** start **

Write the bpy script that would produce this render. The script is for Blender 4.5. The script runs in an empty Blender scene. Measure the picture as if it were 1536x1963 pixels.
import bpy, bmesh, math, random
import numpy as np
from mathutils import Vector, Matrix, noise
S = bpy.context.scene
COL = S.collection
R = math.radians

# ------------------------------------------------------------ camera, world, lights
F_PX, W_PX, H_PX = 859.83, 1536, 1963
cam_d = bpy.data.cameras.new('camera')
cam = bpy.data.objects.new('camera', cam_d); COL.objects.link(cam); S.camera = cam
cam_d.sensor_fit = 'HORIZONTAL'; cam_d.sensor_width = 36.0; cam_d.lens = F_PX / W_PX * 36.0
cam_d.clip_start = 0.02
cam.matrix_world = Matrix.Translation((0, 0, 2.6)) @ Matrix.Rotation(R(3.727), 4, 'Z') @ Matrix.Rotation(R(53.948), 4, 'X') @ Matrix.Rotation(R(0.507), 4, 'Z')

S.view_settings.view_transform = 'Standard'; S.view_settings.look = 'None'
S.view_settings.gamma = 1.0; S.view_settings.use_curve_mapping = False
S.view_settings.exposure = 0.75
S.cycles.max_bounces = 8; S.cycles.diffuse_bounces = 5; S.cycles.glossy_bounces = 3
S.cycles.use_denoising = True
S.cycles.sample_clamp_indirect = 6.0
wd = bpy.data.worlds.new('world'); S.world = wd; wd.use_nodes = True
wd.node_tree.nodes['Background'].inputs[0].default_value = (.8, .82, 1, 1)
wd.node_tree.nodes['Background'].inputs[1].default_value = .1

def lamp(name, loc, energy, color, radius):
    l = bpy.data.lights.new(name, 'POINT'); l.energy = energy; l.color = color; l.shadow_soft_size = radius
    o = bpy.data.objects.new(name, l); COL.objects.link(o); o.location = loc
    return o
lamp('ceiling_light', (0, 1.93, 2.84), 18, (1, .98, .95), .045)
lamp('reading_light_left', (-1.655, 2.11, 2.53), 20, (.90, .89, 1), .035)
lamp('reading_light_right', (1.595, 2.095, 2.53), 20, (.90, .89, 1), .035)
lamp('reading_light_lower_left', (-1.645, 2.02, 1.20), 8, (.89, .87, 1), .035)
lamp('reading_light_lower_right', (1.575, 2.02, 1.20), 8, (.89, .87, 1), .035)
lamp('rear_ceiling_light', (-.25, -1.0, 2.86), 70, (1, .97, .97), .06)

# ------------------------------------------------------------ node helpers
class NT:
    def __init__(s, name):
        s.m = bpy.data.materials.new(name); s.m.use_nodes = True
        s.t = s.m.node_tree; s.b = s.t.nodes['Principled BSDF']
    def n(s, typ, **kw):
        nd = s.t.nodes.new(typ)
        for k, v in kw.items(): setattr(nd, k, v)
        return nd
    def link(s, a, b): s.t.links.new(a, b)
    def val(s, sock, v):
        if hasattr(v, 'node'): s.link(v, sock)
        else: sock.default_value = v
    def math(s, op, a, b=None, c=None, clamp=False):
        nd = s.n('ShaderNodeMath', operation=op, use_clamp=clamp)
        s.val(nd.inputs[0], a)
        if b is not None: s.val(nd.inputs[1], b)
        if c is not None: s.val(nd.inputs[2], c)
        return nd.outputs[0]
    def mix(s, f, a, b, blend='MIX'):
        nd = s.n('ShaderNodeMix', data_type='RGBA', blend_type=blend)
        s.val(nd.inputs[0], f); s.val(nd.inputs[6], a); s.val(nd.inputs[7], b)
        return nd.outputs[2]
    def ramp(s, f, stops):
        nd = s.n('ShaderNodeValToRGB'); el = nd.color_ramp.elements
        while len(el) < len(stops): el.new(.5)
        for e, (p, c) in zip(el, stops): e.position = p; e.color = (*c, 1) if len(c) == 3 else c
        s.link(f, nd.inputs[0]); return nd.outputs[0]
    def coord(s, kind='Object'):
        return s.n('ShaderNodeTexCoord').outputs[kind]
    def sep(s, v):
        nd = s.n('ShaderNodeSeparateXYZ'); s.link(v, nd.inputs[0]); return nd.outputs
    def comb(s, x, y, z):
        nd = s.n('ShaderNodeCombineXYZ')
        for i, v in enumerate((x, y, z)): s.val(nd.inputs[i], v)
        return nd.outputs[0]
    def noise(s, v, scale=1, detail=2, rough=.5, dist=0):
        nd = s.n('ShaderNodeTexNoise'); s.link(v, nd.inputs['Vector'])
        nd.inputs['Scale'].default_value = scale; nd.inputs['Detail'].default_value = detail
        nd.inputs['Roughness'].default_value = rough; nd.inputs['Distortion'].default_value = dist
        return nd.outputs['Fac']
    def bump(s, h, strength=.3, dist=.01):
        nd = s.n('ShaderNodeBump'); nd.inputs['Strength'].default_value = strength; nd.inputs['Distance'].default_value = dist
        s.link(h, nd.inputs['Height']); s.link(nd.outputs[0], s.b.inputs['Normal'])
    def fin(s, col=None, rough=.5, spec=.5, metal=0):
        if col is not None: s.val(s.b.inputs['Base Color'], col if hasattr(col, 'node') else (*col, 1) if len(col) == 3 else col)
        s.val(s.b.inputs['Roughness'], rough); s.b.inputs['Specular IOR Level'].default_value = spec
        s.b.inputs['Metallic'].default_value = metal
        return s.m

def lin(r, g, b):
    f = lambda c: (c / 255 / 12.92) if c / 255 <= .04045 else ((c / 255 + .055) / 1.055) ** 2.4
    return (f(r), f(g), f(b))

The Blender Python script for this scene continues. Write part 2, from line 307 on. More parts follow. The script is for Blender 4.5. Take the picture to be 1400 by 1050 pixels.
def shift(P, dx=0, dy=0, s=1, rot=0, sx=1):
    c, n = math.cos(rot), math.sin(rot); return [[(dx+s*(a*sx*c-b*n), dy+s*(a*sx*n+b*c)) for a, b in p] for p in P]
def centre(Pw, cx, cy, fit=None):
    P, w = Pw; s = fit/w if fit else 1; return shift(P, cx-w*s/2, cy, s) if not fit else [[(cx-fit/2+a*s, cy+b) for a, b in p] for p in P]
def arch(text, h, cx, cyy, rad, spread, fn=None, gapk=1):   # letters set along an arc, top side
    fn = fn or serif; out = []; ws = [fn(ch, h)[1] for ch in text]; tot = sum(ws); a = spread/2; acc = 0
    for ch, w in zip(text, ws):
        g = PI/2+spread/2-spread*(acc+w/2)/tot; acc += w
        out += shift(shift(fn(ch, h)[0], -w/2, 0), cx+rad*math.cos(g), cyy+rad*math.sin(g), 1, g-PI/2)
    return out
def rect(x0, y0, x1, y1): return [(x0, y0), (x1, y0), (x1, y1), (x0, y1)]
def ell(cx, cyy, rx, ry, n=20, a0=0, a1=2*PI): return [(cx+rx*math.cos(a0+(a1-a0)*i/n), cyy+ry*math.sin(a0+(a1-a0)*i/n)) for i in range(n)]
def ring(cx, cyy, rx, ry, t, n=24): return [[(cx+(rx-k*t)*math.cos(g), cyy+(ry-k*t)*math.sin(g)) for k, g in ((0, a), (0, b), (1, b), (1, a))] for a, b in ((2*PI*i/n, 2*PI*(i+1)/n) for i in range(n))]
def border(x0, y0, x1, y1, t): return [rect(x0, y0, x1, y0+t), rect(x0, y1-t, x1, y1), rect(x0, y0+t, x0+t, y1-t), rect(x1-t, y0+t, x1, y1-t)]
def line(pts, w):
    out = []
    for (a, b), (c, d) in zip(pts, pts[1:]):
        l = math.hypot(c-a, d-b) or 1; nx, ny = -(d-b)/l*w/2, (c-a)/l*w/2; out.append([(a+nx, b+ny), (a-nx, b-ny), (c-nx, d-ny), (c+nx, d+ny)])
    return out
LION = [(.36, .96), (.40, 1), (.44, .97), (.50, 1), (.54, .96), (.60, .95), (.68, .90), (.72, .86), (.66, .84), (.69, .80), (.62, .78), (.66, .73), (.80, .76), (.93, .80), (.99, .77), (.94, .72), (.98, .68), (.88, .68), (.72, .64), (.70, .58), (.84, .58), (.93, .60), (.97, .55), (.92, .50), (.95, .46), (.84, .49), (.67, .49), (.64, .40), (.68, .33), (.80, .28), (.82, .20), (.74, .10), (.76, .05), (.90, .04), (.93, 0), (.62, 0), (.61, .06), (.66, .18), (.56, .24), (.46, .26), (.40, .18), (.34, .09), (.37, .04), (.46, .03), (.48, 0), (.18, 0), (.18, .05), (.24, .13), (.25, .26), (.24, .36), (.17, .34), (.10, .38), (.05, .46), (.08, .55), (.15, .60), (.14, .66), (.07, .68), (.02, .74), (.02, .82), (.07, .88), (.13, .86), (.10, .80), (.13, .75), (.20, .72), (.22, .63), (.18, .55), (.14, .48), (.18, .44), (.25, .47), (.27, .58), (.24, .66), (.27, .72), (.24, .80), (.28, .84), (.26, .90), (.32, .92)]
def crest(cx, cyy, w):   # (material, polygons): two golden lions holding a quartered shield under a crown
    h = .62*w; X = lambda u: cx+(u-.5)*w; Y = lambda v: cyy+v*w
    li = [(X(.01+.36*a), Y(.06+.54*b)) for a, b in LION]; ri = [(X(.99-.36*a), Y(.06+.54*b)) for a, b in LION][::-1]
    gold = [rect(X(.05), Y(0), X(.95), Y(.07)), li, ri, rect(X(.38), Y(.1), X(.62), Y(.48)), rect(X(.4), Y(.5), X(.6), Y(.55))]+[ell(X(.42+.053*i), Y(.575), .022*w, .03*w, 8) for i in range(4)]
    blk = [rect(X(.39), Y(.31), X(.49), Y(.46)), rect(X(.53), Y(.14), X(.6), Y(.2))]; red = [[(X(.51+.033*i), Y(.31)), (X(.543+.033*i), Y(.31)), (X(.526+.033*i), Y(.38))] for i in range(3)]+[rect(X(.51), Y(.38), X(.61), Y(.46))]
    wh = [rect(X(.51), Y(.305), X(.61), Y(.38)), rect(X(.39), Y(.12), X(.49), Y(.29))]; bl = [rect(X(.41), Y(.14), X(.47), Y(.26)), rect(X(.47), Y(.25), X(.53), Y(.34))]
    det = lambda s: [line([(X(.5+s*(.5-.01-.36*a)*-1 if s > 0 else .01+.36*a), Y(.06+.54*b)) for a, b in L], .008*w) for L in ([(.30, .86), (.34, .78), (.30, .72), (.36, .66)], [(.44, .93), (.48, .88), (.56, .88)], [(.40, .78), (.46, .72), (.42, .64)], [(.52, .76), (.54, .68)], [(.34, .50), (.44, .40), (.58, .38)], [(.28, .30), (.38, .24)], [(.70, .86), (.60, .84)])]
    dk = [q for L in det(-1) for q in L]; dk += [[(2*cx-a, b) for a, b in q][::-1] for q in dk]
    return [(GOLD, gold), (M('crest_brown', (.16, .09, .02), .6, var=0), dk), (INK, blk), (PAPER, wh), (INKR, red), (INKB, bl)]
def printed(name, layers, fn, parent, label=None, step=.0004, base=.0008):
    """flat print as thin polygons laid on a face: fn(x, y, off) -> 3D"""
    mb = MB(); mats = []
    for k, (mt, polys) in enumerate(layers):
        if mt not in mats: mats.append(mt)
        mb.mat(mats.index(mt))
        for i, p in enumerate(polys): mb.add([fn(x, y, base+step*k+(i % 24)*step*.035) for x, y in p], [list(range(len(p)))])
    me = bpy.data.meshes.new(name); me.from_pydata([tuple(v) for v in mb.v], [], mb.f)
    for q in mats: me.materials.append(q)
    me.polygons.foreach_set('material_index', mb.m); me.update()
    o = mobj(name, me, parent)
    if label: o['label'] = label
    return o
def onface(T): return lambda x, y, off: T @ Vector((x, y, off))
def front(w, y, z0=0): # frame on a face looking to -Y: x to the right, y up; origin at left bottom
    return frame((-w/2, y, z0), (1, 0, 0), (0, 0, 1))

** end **

__Brief__.
The lines from the top of the data above down to the line containing "cam.matrix_world = Matrix.Translation((0, 0, 2.6))" are to be copied exactly; no other line should appear.

__Response to the exercise__.
Write the bpy script that would produce this render. The script is for Blender 4.5. The script runs in an empty Blender scene. Measure the picture as if it were 1536x1963 pixels.
import bpy, bmesh, math, random
import numpy as np
from mathutils import Vector, Matrix, noise
S = bpy.context.scene
COL = S.collection
R = math.radians

# ------------------------------------------------------------ camera, world, lights
F_PX, W_PX, H_PX = 859.83, 1536, 1963
cam_d = bpy.data.cameras.new('camera')
cam = bpy.data.objects.new('camera', cam_d); COL.objects.link(cam); S.camera = cam
cam_d.sensor_fit = 'HORIZONTAL'; cam_d.sensor_width = 36.0; cam_d.lens = F_PX / W_PX * 36.0
cam_d.clip_start = 0.02
cam.matrix_world = Matrix.Translation((0, 0, 2.6)) @ Matrix.Rotation(R(3.727), 4, 'Z') @ Matrix.Rotation(R(53.948), 4, 'X') @ Matrix.Rotation(R(0.507), 4, 'Z')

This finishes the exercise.